Adoção crescente de ingredientes de origem renovável e redução na utilização de ingredientes de origem não renovável
Mas o que seria renovável, em primeiro lugar? Em nosso cotidiano, entramos em contato ou consumimos vários recursos de origem natural: madeira, água, gás. Alguns desses recursos são renováveis e outros não. De forma mais simples, isso tem a ver com a velocidade com que os recursos se renovam. Os renováveis são aqueles que se recompõem na natureza em um período relativamente curto de tempo, ou do ponto de vista econômico, se recompõem antes de haver necessidade de serem utilizados novamente. O álcool usado em perfumes é portanto de origem renovável.
Já os recursos não renováveis são aqueles consumidos com mais rapidez do que são gerados, como petróleo e seus derivados – principalmente alguns tipos de solventes e especialidades químicas, usados na perfumaria.
Essa estratégia passa então por evitar e até proibir o uso desse tipo de ingredientes na composição da fragrância. A Natural Products Association traz uma abordagem interessante, pois considera como “natural”, produtos com ingredientes provenientes ou produzidos usando fontes renováveis encontradas na natureza, isento de derivados de petróleo. Nessa linha, um absoluto de rosa, por exemplo, que é extraído usando solventes como hexano, éter ou outro derivados de petróleo, já não seria uma opção. No entanto, diminuir o uso destes componentes, coloca-se como uma alternativa de perfumaria mais ambientalmente responsável.
Adoção de tecnologias mais limpas, como a biotecnologia ou também chamada biotecnologia branca
Nessa rota, especialidades são obtidas ou usando organismos vivos como bactérias, leveduras ou fungos “programados” através de bioengenharia para produzir a molécula de interesse olfativo, ou usando enzimas específicas produzidas por esses organismos, com a finalidade de se obter alguma vantagem em relação ao original produzido sinteticamente ou extraído diretamente da natureza.

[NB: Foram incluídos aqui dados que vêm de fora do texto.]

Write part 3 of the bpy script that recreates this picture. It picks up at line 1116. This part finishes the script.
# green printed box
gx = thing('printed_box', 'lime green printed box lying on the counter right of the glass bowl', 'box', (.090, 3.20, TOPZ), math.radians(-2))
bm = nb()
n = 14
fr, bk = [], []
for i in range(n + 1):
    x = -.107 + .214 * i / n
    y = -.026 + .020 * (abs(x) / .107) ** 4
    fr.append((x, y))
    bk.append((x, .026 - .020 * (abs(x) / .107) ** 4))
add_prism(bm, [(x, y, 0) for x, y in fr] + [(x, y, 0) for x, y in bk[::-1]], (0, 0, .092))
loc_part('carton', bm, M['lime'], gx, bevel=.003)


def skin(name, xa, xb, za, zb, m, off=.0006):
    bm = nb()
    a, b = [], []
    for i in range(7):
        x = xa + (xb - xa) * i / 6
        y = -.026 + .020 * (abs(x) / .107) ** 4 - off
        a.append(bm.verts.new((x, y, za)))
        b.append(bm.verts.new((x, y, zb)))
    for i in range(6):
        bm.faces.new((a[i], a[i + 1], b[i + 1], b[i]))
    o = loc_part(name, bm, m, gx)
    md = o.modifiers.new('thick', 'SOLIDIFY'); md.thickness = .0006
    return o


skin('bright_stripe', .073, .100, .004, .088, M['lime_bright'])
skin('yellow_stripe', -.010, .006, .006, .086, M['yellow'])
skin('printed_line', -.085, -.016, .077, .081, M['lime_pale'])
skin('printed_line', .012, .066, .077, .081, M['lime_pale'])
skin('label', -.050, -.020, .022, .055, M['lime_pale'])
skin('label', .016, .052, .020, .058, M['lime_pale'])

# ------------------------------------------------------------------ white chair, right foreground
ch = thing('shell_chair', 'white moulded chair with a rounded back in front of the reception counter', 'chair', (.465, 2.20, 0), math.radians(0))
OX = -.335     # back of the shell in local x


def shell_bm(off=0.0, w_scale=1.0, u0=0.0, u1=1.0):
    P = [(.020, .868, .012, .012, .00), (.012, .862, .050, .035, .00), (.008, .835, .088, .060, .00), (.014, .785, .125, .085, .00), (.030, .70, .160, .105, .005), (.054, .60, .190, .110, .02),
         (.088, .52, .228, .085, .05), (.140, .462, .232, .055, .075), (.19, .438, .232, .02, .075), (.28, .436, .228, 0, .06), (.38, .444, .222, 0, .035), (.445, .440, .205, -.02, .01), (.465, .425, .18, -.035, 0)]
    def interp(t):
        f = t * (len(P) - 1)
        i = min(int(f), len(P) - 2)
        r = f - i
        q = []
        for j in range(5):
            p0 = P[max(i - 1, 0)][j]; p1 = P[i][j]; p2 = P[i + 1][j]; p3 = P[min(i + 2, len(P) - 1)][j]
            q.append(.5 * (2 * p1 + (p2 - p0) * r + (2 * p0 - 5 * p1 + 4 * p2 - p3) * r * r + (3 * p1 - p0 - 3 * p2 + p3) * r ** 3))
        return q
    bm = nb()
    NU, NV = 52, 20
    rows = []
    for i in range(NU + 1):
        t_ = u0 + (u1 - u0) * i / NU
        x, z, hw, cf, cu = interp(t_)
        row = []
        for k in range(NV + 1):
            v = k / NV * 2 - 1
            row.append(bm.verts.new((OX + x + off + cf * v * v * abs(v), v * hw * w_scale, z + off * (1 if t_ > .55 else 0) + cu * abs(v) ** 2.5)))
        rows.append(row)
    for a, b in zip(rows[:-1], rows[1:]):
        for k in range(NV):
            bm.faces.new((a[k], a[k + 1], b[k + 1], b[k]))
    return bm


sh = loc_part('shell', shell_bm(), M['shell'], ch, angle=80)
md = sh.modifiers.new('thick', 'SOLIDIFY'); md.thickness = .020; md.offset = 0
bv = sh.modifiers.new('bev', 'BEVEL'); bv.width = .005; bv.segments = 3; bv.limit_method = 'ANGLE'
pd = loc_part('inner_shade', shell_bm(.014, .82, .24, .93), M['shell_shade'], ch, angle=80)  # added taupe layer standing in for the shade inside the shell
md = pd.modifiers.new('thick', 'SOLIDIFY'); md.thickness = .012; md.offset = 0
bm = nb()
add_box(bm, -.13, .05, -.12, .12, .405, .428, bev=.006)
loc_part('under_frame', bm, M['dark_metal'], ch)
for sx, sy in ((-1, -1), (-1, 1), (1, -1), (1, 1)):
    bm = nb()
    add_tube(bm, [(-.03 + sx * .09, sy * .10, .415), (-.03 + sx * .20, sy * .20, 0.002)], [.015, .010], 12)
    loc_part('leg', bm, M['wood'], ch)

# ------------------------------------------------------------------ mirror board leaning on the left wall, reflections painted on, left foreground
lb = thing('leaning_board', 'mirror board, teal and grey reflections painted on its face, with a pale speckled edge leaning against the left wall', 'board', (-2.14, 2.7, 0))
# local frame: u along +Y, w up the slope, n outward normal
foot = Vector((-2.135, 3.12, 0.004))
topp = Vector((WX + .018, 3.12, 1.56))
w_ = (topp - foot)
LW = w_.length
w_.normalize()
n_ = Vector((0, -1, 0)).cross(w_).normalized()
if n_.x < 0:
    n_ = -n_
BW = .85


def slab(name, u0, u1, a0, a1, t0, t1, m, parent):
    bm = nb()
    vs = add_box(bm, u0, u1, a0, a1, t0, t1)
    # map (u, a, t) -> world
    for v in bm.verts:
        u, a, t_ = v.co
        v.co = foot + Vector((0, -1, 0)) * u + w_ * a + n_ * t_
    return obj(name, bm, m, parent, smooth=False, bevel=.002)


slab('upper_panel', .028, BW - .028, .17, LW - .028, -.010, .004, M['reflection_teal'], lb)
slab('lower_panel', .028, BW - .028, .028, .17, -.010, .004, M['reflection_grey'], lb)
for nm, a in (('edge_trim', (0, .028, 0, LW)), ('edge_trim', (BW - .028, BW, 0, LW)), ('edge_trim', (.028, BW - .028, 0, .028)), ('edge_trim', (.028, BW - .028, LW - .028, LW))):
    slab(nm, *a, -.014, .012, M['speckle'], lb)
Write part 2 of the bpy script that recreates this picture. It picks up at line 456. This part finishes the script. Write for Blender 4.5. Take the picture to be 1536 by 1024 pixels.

Essas vantagens podem ser: aumentar sua degradação na natureza, consumir menos energia na sua produção, gerar menos resíduos durante o processo produtivo, apresentar melhor performance ou simplesmente uma alternativa a um recurso escasso, caro e finito – como é o caso de muitos naturais valiosos utilizados pelos perfumistas.
Em muitos desses casos, encontrar o seu “genérico biotecnológico” se transforma em uma estratégia de suprimento mais sustentável. Por isso, os grandes fabricantes tem desenvolvido seus próprios métodos biotecnológicos ou se associado a empresas especializadas em desenvolvê-los – e assim obter com exclusividade um ingrediente valioso, sem esgotar sua fonte, e sem contaminar o planeta ao produzi-lo.
A opinião dos especialistas Lucia Lisboa, Vice Presidente de Perfumaria Fina para América Latina, Givaudan André Tabanez, Gerente de Ingredientes Naturais, Firmenich e Doutor em biodiversidade vegetal e meio ambiente pelo Instituto de Botânica de São Paulo Maurice Roucel, Mestre Perfumista, Symrise |
Sim, o futuro é verde
São iniciativas de longo prazo, que chegam ao mercado após percorrerem um longo caminho. Mas mostram que, enquanto em uma ponta os consumidores mais conscientes e informados estão em busca de novas alternativas sustentáveis, na outra, as Casas de Fragrâncias que são responsáveis pela inovação em ingredientes para a perfumaria estão investindo no futuro de um caminho cada vez mais verde.